Data in this exercise:
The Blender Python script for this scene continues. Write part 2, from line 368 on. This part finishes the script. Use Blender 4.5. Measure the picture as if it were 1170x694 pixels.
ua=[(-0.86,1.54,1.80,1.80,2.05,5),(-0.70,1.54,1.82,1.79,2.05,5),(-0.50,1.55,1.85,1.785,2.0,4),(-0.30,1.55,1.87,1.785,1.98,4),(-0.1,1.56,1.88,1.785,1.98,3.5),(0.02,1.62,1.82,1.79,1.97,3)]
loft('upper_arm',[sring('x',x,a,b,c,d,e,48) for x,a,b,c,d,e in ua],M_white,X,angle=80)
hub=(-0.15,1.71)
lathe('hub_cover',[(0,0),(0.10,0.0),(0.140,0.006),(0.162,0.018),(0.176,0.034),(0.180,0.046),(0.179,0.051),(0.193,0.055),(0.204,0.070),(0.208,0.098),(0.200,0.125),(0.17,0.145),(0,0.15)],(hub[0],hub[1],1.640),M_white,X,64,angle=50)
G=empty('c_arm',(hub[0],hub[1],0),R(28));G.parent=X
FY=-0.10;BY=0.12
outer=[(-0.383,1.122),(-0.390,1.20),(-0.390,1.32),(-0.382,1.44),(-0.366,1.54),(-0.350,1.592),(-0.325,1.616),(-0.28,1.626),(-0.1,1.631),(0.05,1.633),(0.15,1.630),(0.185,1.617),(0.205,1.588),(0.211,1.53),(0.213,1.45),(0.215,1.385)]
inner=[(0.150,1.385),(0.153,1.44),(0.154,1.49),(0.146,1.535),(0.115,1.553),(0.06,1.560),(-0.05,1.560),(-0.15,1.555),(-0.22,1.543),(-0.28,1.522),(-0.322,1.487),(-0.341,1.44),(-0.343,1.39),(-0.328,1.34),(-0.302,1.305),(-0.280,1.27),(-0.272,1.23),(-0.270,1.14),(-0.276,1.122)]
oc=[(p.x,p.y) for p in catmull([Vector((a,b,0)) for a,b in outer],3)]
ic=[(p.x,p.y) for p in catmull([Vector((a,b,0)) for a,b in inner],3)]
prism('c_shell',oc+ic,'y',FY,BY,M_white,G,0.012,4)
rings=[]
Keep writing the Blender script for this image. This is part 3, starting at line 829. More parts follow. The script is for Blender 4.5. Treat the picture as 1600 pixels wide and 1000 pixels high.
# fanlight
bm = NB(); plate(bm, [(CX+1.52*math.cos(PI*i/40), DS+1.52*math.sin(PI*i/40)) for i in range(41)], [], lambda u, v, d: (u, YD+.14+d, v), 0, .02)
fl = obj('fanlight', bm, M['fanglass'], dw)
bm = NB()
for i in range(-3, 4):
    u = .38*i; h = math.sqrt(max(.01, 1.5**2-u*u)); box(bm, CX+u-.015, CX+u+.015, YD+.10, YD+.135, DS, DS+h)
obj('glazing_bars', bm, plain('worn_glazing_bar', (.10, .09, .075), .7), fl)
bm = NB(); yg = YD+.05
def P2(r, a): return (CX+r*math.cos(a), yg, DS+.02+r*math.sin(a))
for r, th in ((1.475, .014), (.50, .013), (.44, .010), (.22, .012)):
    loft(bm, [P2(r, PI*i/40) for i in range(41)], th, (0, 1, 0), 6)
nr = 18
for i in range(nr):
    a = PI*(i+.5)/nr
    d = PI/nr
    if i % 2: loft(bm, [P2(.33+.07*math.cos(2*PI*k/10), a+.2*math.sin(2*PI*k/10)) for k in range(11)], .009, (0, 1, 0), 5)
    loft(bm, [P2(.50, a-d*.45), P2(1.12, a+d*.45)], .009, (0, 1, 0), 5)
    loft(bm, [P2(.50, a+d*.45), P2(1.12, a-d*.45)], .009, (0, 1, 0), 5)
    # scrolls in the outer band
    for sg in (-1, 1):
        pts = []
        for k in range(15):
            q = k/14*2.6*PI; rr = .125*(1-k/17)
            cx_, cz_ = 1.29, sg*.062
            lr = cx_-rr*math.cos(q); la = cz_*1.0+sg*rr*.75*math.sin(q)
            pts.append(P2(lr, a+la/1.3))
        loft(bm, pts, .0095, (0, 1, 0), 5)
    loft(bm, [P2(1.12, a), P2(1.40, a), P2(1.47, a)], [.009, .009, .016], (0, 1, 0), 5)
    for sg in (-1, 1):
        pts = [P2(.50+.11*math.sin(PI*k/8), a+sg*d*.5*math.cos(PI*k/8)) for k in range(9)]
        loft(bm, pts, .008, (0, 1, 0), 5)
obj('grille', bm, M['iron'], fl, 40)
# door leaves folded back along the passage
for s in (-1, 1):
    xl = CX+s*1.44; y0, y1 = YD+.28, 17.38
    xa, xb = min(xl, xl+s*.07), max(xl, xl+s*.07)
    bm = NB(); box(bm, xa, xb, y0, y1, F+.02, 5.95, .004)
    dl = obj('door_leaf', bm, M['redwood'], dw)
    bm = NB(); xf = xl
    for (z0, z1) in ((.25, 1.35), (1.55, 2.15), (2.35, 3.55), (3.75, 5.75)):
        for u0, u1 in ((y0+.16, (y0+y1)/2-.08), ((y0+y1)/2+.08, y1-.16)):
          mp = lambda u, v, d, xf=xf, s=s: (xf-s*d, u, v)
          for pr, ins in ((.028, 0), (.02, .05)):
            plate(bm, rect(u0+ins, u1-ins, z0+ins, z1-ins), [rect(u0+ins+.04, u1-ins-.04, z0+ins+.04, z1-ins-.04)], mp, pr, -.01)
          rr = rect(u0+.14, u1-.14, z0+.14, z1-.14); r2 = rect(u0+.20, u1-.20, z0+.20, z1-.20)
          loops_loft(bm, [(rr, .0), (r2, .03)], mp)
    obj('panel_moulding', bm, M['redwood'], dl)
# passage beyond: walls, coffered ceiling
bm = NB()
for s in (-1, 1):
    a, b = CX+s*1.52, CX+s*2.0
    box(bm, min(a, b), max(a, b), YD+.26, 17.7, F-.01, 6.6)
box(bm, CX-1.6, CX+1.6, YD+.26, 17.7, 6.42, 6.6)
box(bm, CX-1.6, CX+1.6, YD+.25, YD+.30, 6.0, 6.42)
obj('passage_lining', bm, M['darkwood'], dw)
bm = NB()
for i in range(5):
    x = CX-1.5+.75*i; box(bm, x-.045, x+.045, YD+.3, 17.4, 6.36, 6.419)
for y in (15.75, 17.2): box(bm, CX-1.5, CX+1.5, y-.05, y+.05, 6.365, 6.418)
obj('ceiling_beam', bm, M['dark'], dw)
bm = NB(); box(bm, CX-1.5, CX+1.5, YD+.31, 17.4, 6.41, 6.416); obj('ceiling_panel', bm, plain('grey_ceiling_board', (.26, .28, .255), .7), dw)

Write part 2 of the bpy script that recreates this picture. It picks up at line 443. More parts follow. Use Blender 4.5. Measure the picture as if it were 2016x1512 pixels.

Task details: Identify each line in the records above containing the word "part"; copy those lines.

Result of the exercise:
The Blender Python script for this scene continues. Write part 2, from line 368 on. This part finishes the script. Use Blender 4.5. Measure the picture as if it were 1170x694 pixels.
Keep writing the Blender script for this image. This is part 3, starting at line 829. More parts follow. The script is for Blender 4.5. Treat the picture as 1600 pixels wide and 1000 pixels high.
Write part 2 of the bpy script that recreates this picture. It picks up at line 443. More parts follow. Use Blender 4.5. Measure the picture as if it were 2016x1512 pixels.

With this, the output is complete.